* Problem requirements:
Copy every line that mentions the word "MULTIPLY".

* Supplied data:
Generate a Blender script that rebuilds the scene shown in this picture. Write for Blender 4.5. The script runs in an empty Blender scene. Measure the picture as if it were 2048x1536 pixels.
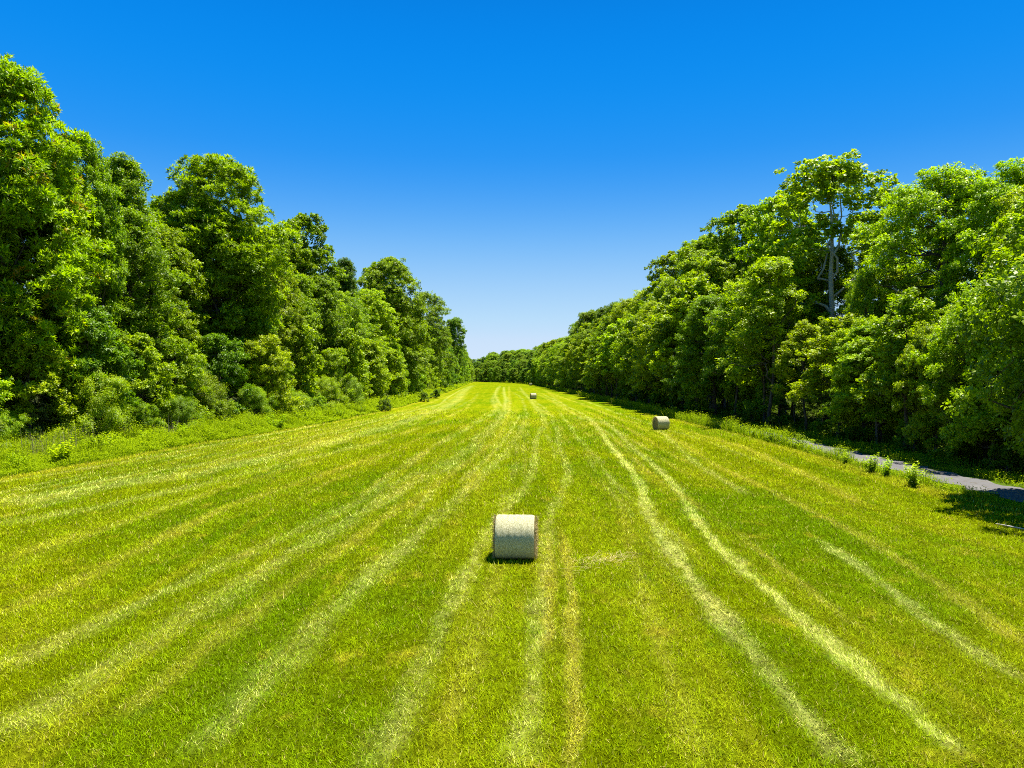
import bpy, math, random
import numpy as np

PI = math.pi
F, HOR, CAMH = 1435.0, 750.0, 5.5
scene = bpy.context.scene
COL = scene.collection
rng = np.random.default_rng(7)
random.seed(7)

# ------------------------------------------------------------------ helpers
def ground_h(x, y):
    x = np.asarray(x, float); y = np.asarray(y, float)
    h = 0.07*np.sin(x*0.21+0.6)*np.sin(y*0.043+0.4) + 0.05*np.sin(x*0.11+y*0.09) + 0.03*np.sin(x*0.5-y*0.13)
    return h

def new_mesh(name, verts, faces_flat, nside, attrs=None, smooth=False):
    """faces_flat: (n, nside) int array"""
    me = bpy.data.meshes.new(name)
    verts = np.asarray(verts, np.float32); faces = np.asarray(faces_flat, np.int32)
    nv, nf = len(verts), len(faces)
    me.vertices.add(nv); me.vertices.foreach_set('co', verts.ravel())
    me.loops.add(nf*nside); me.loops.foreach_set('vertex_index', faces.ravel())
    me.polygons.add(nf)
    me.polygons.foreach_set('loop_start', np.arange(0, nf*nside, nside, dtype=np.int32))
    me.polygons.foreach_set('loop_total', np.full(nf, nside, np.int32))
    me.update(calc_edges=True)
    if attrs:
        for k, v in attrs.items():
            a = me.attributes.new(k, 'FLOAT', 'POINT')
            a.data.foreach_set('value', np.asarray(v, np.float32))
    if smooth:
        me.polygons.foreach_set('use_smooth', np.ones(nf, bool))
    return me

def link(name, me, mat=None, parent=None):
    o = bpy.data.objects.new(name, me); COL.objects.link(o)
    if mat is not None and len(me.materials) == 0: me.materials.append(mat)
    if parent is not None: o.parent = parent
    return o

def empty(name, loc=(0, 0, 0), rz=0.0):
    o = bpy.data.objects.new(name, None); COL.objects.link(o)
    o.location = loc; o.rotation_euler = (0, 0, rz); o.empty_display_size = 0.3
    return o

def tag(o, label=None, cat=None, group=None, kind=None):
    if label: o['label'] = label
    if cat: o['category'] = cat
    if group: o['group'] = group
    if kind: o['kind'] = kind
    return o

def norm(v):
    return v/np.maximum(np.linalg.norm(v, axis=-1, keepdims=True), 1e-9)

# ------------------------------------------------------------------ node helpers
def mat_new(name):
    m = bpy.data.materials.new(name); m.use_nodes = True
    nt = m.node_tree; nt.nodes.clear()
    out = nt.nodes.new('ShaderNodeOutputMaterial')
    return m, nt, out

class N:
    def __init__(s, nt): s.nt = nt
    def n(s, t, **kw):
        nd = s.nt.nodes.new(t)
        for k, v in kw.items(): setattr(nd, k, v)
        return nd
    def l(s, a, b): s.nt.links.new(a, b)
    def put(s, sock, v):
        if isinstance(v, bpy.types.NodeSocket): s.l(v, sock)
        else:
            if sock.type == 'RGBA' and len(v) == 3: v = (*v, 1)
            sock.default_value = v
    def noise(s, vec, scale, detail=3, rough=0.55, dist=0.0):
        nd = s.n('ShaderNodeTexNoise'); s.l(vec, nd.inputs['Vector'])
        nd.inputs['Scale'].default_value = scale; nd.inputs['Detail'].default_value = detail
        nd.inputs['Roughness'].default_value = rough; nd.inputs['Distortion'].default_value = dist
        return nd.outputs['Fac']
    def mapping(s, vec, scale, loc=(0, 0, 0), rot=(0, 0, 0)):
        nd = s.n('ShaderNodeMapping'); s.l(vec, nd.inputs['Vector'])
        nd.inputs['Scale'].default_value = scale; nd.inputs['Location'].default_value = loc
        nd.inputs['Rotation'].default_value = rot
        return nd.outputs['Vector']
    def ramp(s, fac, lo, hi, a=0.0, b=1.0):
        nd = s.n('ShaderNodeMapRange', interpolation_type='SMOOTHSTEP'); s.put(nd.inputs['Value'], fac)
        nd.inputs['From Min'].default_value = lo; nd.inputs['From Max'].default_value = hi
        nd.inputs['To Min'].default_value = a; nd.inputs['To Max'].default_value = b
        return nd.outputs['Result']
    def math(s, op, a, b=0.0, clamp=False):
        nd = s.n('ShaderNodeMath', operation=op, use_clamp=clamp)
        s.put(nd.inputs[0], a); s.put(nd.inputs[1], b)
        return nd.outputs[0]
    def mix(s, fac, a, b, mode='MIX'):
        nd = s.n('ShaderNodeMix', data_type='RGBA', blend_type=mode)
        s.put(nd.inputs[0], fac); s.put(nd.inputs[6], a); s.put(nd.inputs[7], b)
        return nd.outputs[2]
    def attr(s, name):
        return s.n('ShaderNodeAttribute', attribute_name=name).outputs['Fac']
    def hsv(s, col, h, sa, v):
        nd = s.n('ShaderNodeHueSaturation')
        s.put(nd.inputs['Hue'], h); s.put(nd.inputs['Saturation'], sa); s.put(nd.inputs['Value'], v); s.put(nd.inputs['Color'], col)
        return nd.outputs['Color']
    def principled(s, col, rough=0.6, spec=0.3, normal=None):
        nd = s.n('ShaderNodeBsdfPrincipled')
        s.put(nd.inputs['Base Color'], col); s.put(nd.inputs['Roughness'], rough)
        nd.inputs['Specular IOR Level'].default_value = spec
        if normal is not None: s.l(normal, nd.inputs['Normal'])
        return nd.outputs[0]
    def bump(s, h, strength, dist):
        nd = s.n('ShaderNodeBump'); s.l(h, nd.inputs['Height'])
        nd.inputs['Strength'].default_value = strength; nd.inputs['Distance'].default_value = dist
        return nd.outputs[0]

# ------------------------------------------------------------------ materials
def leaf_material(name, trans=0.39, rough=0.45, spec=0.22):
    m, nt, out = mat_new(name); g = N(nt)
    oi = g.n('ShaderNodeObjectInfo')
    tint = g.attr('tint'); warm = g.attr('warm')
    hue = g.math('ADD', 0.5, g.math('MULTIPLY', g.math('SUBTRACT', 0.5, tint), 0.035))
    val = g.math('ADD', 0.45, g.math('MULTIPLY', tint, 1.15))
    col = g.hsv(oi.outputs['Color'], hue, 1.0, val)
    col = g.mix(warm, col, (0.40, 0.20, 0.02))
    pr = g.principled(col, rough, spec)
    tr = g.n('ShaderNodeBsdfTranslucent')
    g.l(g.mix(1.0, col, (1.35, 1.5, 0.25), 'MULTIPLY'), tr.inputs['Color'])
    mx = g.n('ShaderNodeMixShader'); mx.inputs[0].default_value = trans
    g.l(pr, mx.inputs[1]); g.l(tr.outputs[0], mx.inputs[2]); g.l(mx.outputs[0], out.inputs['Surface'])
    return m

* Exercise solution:
    hue = g.math('ADD', 0.5, g.math('MULTIPLY', g.math('SUBTRACT', 0.5, tint), 0.035))
    val = g.math('ADD', 0.45, g.math('MULTIPLY', tint, 1.15))
    g.l(g.mix(1.0, col, (1.35, 1.5, 0.25), 'MULTIPLY'), tr.inputs['Color'])